Hoje fala-se muito da nova classe média. Há uma nova classe social em ascensão?
O que nós tivemos foi uma leva de 40 milhões de
pessoas que eram considerados trabalhadores muito pobres, miseráveis, e que se
transformaram em trabalhadores não pobres. Pessoas que passaram a ter um salário
melhor, ter acesso à previdência social, direitos trabalhistas, creche,
ampliaram o consumo. É semelhante ao que já ocorreu em outros países. Na França
na década de 1950, de cada dez operários, um tinha automóvel. No final dos anos
1970, de cada dez, dez tinham automóvel. Ou seja, eles melhoraram de renda,
passaram a ter um consumo que antes era visto como somente para os ricos, mas
eles jamais deixaram de ser operários, trabalhadores, não mudaram de classe
social.
A inclusão dessas pessoas se deu principalmente pelo consumo. Quais as conseqüências disso?
A inclusão dessas pessoas se deu principalmente pelo consumo. Quais as conseqüências disso?
O consumo em geral é a porta de entrada. Estamos
tratando de segmentos pauperizados para quem a adição de renda permite realizar
demandas, até estimuladas pelos meios de comunicação, que anteriormente eram
reprimidas. É natural que isso ocorra, não vejo nenhum mal. A preocupação maior
é que, em algum momento, esse segmento que emergiu vai governar o Brasil. É um
segmento em expansão, mais ativo, com uma série de demandas e anseios. E ele
olha para a estrutura de representação que nós temos hoje, e ela não os
representa.
Como assim?
Como assim?
Os partidos não conseguem representar esses novos
segmentos, assim como os sindicatos, as associações de bairro, as instituições
estudantis. Nós tivemos mais de 20 milhões de empregos abertos e a taxa de
sindicalização não aumentou. Nós tivemos mais de um milhão de jovens, em geral
de famílias humildes, que ascenderam ao ensino superior, através do Prouni, mas
eles não foram participar das discussões estudantis. Alguma coisa está
estranha. Há certo descompasso entre as instituições de representação de
interesses e esses segmentos que estão emergindo. E essa é a tensão na política
de hoje, saber para onde vai isso. Porque, embora não seja um contingente
homogêneo, é um grupo de pessoas que, organizadamente, fará a diferença na
política no Brasil. E esse é um desafio.
Vimos recentemente o fenômeno dos rolezinhos. O que esses eventos mostram sobre o momento do país?
Vimos recentemente o fenômeno dos rolezinhos. O que esses eventos mostram sobre o momento do país?
A impressão que eu tenho é que esses movimentos
expressam uma insatisfação. Acho que há neles uma crítica relativa ao grau de
riqueza que o país tem, mas que não dá acesso plenamente para essa população.

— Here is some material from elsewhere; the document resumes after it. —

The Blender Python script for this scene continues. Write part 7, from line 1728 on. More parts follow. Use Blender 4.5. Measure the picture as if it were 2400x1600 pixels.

São manifestações que desejam mais, que cobram dos governos serviços de melhor
qualidade. E não só serviços públicos. Temos hoje problemas seríssimos de
serviços no país. Há uma crítica inegável aos serviços bancários no Brasil, aos
serviços de telecomunicações, de saúde privada. Estamos num momento em que essa
tensão em torno da questão dos serviços se associou à emergência desses novos
segmentos da população. São pessoas que estão satisfeitas com a ascensão, mas
querem mais.
No caso dos rolezinhos, qual seria a demanda?
No caso dos rolezinhos, qual seria a demanda?
Acho que é uma tensão em torno da questão do espaço
público. É uma visão que se tem de que o shopping center é hoje um dos poucos
espaços em que você tem segurança, tem lugares para caminhar. O que
infelizmente a cidade não tem, não tem calçadas decentes, não tem um espaço
público. O sonho de muitos prefeitos anteriormente era construir muitos espaços
públicos, áreas de lazer, de entretenimento. Hoje isso se perdeu em nome da
privatização do espaço público. É uma tensão também em torno de como ocupar o
tempo livre, porque hoje praticamente inexistem oportunidades coletivas,
públicas e adequadas para isso.
Dá para dizer que essa é uma das principais preocupações do jovem hoje?
Dá para dizer que essa é uma das principais preocupações do jovem hoje?
Em
parte sim. Mas nós ainda temos questões graves na juventude brasileira. Ainda
temos um problema de desemprego. Não é um desemprego comparado ao de países
europeus como Espanha e Grécia. É muito menor. Mas ainda há um problema de
inserção no mercado de trabalho. Também tem a questão da qualidade do emprego.
Temos empregos de baixa qualidade, principalmente para os jovens mais pobres.
Ao mesmo tempo, uma pesquisa da Fundação Perseu Abramo mostra que o jovem
também não quer só emprego e renda. Ele quer também um outro horizonte de vida,
que ele não consegue se observar na realidade que nós vivemos hoje.